Vietnam yet to intervene in Gold mining
Country's only western gold miner, Canada's Besra Gold Inc. has overcome obstacles ranging from power shortages to changes in tax laws to increase output every year since it started operations in 2005.
Uncertainties continued to hit Vietnam's gold markets but gold mining remained unaffected by official clampdowns.
Country's only western gold miner, Canada’s Besra Gold Inc. has overcome obstacles ranging from power shortages to changes in tax laws to increase output every year since it started operations in 2005.
Almost three decades after Vietnam first opened its economy to foreign investment, the Southeast Asian nation doesn’t appear on any rankings of global gold producers.
In that time, China has grown to become the world’s biggest gold-producing nation, Indonesia is in the top 10, and foreign companies are operating mines in Laos, Thailand and the Philippines.
Toronto-based Besra’s gold production will probably reach 65,000 ounces this year and 75,000 ounces in 2013, the company estimates.
By comparison, in Thailand, Australia’s Kingsgate Consolidated Ltd. said in August it is targeting fiscal 2013 production of 120,000 to 130,000 ounces from the Chatree gold mine.

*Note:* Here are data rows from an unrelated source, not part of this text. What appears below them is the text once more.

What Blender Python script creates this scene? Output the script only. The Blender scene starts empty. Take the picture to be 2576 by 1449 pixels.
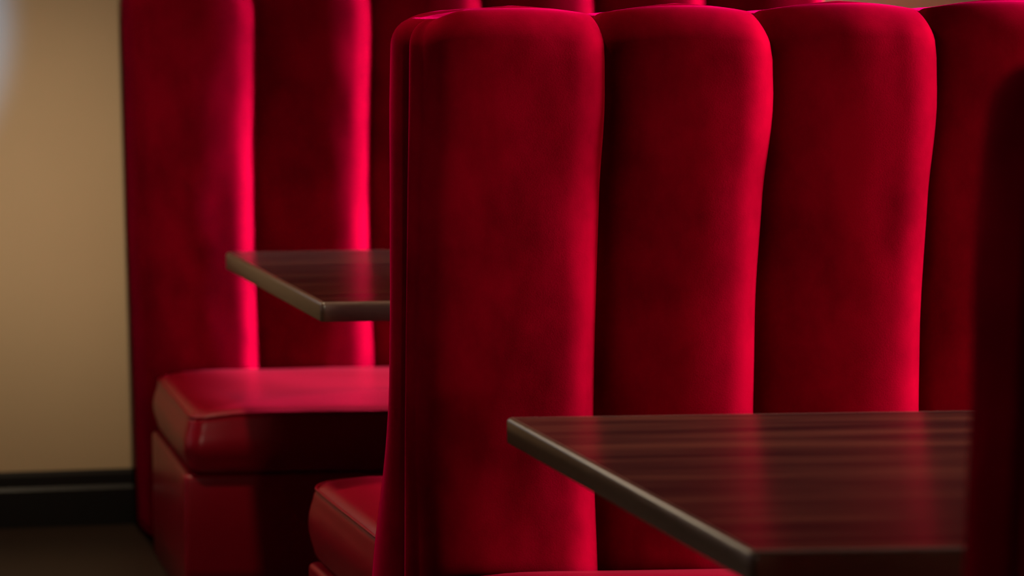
import bpy, math, random
from mathutils import Matrix, Vector, noise

S = bpy.context.scene
COL = S.collection

# ------------------------------------------------------------------ camera
CAM = (-1.318, -3.5, 1.48)
F_PX, W_PX = 5500.0, 2576.0
ROLL = -0.015
cam = bpy.data.cameras.new('camera')
cam.sensor_width = 36.0
cam.lens = 36.0 * F_PX / W_PX
cam.shift_x = (1288 + 1000) / W_PX          # the photograph is an off-centre crop
cam.shift_y = -(724.5 + 200) / W_PX
cam.clip_start, cam.clip_end = 0.05, 50
cam.dof.use_dof = True
cam.dof.focus_distance = 3.55
cam.dof.aperture_fstop = 2.4
co = bpy.data.objects.new('camera', cam)
c, s = math.cos(ROLL), math.sin(ROLL)
m = Matrix(((c, -s, 0, CAM[0]), (0, 0, -1, CAM[1]), (s, c, 0, CAM[2]), (0, 0, 0, 1)))
co.matrix_world = m
COL.objects.link(co)
S.camera = co

# ------------------------------------------------------------------ world, lights, exposure
S.view_settings.view_transform = 'Standard'
S.view_settings.look = 'None'
S.view_settings.gamma = 1.0
S.view_settings.use_curve_mapping = False
S.view_settings.exposure = 0.0

wd = bpy.data.worlds.new('world'); S.world = wd; wd.use_nodes = True
wd.node_tree.nodes['Background'].inputs[0].default_value = (0.55, 0.7, 1.0, 1)
wd.node_tree.nodes['Background'].inputs[1].default_value = 0.6


def light(name, kind, loc, target, power, color, **kw):
    l = bpy.data.lights.new(name, kind)
    l.energy = power; l.color = color
    for k, v in kw.items():
        setattr(l, k, v)
    o = bpy.data.objects.new(name, l)
    o.location = loc
    o.rotation_euler = (Vector(target) - Vector(loc)).to_track_quat('-Z', 'Y').to_euler()
    COL.objects.link(o)
    return o


XR, XL, YB, YF, ZC = 4.2, -3.4, 1.812, -5.2, 2.8
# daylight in the right-hand windows
light('window_daylight_far', 'AREA', (XR + 0.12, 1.43, 1.02), (0, 1.37, 0.80), 165, (0.74, 0.75, 1.0),
      shape='RECTANGLE', size=0.36, size_y=0.8, spread=math.radians(18))
light('window_daylight_middle', 'AREA', (XR + 0.12, -0.20, 1.55), (0, -0.30, 0.9), 100, (0.92, 0.76, 0.92),
      shape='RECTANGLE', size=0.5, size_y=1.3, spread=math.radians(32))
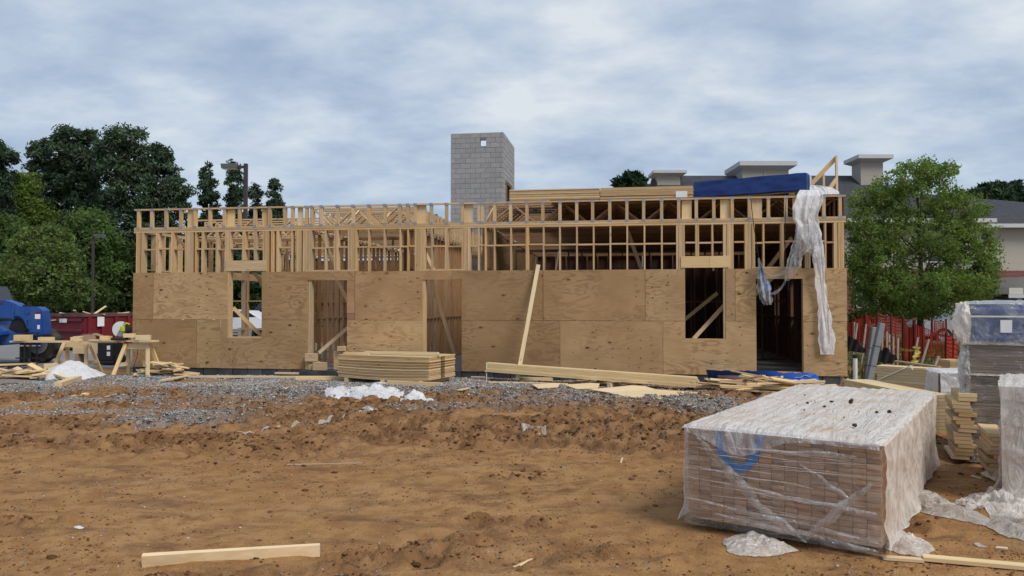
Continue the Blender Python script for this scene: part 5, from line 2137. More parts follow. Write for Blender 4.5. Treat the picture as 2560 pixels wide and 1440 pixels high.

Besra in 2010 said it delayed plans to invest $100 million in Vietnam because of the implementation of a tax on unrefined gold. Besra said it’s the only Western miner extracting minerals in Vietnam, and has the first two foreign owned gold mines to be operated in the country since the 1940s.
Analysts said though Vietnam didn't intervene in gold mining for the moment, the South East Asian nation introduced increased limits on gold trading and significantly reduced the number of licensed refiners officially allowed to produce gold bars.
From November 2011 forward all companies wishing to continue their operations had to hold a minimum of 500 billion dong in funds and a market share of 25%. Thus, smaller refiners and now dealers are going out of business.
The government has thrown much of the gold trading onto the “black market” or the free market or whatever you’d like to call the underground economy.
On it, gold prices have increased in relation to the gold fix and the value of the dong. About a year ago, Vietnamese banks raised the interest on gold deposits, evidencing that the central bank wishes to control gold throughout the country.